==== DATASET CONTENT ====
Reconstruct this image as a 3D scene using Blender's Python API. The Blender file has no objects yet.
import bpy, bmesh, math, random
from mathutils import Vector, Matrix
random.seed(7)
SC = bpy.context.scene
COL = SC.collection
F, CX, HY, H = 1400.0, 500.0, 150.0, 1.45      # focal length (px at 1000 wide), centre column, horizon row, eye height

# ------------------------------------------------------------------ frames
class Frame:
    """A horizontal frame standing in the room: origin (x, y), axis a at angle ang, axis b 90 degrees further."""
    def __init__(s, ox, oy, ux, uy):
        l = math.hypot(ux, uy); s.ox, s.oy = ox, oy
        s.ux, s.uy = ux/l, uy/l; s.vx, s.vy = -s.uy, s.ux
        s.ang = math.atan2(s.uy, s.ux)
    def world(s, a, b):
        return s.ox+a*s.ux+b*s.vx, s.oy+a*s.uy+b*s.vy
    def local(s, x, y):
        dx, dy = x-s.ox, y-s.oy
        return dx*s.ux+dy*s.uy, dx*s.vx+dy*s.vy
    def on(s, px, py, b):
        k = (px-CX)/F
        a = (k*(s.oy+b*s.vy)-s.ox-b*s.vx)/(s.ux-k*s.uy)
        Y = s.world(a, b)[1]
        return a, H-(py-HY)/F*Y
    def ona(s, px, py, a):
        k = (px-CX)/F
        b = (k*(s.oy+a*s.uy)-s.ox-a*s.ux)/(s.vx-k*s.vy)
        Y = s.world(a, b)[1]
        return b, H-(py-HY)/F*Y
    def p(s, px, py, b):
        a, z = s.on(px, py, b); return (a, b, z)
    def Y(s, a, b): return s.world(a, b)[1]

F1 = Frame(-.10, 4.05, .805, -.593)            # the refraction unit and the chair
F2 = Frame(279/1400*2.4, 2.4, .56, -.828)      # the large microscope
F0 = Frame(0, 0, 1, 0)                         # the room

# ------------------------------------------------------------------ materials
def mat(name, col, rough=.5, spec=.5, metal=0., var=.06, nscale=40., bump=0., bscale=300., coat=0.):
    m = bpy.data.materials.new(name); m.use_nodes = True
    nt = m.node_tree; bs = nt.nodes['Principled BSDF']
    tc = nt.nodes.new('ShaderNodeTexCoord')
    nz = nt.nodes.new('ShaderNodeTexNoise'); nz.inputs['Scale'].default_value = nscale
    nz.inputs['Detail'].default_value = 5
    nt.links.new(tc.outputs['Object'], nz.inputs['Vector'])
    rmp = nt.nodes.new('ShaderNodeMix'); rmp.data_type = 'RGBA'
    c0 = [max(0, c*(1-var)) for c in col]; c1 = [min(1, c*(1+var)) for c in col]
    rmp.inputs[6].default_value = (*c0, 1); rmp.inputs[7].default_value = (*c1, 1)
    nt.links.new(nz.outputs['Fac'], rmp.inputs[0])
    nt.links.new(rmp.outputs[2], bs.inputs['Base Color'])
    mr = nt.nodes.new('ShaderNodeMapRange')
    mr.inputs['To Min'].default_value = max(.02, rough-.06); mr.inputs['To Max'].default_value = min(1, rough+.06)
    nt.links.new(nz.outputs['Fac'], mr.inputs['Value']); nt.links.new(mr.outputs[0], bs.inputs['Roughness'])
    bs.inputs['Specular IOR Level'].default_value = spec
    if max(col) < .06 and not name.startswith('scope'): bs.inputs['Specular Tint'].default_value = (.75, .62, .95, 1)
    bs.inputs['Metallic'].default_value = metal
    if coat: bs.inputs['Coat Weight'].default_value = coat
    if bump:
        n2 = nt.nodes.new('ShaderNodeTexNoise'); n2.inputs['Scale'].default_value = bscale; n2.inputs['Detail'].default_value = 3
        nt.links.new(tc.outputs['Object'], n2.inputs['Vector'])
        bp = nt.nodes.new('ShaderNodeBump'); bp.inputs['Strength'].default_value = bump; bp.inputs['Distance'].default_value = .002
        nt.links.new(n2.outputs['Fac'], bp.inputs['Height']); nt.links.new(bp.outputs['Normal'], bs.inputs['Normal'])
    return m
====
==== DATASET CONTENT ====
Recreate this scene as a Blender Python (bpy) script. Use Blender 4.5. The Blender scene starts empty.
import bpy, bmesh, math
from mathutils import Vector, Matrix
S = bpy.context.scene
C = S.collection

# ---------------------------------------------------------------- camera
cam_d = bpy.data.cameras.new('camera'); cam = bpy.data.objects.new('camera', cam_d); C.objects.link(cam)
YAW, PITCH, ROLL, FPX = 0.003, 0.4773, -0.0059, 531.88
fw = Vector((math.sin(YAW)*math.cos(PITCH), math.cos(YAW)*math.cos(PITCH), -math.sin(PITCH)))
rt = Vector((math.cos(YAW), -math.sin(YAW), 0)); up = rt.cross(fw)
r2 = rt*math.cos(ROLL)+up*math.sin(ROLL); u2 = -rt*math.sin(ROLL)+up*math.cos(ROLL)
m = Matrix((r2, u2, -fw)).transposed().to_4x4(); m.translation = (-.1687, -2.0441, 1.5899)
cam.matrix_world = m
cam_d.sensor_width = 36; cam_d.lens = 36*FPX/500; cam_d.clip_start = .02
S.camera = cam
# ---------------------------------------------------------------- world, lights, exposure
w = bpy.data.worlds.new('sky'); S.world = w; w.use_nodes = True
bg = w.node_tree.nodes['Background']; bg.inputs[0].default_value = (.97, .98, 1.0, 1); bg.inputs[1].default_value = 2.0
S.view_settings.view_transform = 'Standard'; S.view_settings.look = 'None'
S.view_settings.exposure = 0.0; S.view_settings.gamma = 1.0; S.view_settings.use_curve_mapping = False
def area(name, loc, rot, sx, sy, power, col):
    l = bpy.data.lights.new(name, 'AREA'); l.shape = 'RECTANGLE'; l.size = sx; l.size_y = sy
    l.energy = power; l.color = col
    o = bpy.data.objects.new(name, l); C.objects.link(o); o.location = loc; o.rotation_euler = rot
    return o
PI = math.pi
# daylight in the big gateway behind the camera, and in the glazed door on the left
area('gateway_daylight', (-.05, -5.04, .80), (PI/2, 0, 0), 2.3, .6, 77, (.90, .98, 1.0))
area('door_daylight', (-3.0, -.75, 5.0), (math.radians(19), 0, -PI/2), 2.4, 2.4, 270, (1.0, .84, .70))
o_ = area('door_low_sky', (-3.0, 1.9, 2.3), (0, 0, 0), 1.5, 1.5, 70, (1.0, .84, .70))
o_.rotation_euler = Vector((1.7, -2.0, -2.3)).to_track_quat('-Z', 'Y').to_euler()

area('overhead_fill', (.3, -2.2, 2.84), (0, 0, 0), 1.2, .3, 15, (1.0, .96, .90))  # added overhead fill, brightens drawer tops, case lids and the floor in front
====
==== DATASET CONTENT ====
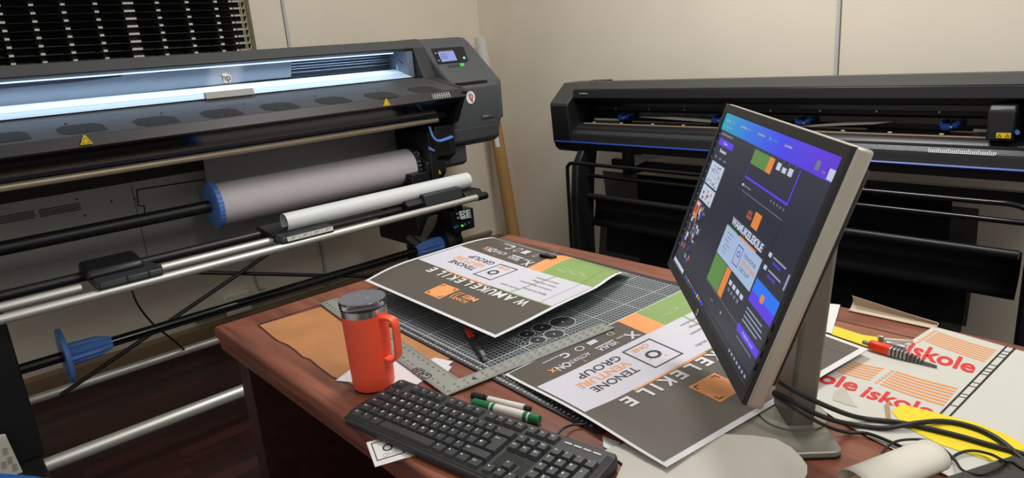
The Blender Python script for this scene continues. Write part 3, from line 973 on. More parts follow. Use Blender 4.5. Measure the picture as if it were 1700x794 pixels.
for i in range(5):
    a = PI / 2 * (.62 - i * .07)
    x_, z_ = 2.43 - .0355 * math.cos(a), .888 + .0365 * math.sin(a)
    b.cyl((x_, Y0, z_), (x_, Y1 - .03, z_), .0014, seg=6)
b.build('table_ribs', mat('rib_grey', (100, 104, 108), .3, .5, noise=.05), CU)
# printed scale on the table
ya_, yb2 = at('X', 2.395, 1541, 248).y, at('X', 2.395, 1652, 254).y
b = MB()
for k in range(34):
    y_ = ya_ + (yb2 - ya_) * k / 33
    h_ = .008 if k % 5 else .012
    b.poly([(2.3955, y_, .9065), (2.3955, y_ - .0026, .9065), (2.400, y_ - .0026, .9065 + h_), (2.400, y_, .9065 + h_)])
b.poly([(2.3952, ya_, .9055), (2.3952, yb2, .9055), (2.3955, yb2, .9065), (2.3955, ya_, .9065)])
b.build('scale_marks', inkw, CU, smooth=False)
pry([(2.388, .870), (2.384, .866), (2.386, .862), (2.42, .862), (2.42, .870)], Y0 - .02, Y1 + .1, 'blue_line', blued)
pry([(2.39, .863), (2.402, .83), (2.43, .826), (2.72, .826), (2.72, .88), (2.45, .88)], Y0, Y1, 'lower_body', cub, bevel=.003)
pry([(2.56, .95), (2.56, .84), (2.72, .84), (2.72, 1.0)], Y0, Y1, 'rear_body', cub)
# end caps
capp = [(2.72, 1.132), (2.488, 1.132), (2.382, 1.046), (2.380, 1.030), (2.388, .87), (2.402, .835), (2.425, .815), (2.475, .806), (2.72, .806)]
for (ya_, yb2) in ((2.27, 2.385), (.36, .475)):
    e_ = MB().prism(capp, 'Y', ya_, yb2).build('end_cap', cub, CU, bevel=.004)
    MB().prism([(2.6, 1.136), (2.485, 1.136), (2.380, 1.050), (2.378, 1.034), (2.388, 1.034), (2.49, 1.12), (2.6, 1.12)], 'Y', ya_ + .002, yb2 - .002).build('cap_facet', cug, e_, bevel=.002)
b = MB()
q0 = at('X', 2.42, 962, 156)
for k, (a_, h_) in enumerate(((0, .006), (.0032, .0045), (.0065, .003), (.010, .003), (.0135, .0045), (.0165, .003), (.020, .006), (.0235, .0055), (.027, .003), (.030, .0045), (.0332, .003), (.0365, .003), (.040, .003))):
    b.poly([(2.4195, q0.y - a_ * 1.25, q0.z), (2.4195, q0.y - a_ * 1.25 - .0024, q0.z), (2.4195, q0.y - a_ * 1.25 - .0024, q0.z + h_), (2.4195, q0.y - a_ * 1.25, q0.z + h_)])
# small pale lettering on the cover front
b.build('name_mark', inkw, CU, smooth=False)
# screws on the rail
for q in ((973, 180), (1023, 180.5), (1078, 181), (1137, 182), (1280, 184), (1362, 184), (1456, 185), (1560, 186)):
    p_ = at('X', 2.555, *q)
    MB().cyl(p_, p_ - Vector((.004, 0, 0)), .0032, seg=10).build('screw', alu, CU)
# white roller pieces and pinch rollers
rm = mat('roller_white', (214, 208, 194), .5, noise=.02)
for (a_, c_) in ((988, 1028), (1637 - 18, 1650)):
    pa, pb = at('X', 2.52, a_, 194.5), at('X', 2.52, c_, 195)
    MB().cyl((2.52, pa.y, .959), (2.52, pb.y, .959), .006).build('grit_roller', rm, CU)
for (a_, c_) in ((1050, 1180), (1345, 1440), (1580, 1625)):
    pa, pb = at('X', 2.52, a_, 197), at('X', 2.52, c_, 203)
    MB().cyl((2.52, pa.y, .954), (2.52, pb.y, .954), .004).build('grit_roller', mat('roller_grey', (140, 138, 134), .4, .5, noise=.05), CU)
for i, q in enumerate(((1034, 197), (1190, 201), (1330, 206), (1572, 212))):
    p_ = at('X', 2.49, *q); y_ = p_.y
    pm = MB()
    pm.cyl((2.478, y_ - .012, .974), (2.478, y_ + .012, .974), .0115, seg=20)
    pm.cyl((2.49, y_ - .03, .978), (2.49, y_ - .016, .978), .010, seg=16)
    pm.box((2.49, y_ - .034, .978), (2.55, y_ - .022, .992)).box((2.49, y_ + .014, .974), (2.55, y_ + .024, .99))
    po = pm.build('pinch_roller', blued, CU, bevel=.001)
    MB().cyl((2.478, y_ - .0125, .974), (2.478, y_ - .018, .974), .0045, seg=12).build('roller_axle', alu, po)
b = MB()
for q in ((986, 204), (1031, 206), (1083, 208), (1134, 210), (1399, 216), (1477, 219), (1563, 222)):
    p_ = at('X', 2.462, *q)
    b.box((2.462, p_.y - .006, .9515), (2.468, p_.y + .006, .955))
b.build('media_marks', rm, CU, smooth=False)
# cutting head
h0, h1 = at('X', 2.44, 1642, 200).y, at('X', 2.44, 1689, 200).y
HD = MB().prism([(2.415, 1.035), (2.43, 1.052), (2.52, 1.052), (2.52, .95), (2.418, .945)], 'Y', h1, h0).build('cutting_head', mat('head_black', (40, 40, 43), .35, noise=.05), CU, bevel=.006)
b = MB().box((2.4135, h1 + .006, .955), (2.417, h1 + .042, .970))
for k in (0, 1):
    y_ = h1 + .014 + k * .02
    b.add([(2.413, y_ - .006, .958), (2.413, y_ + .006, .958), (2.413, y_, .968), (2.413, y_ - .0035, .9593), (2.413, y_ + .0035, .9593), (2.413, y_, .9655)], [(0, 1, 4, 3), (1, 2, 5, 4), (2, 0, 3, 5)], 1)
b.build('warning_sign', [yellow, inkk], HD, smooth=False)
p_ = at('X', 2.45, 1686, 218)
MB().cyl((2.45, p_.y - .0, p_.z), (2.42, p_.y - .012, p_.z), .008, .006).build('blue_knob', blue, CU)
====
Only the lines from the one holding "Recreate this scene" through the one holding "C = S.collection" are wanted; retype them exactly.

* SOLUTION TO THE PROBLEM
Recreate this scene as a Blender Python (bpy) script. Use Blender 4.5. The Blender scene starts empty.
import bpy, bmesh, math
from mathutils import Vector, Matrix
S = bpy.context.scene
C = S.collection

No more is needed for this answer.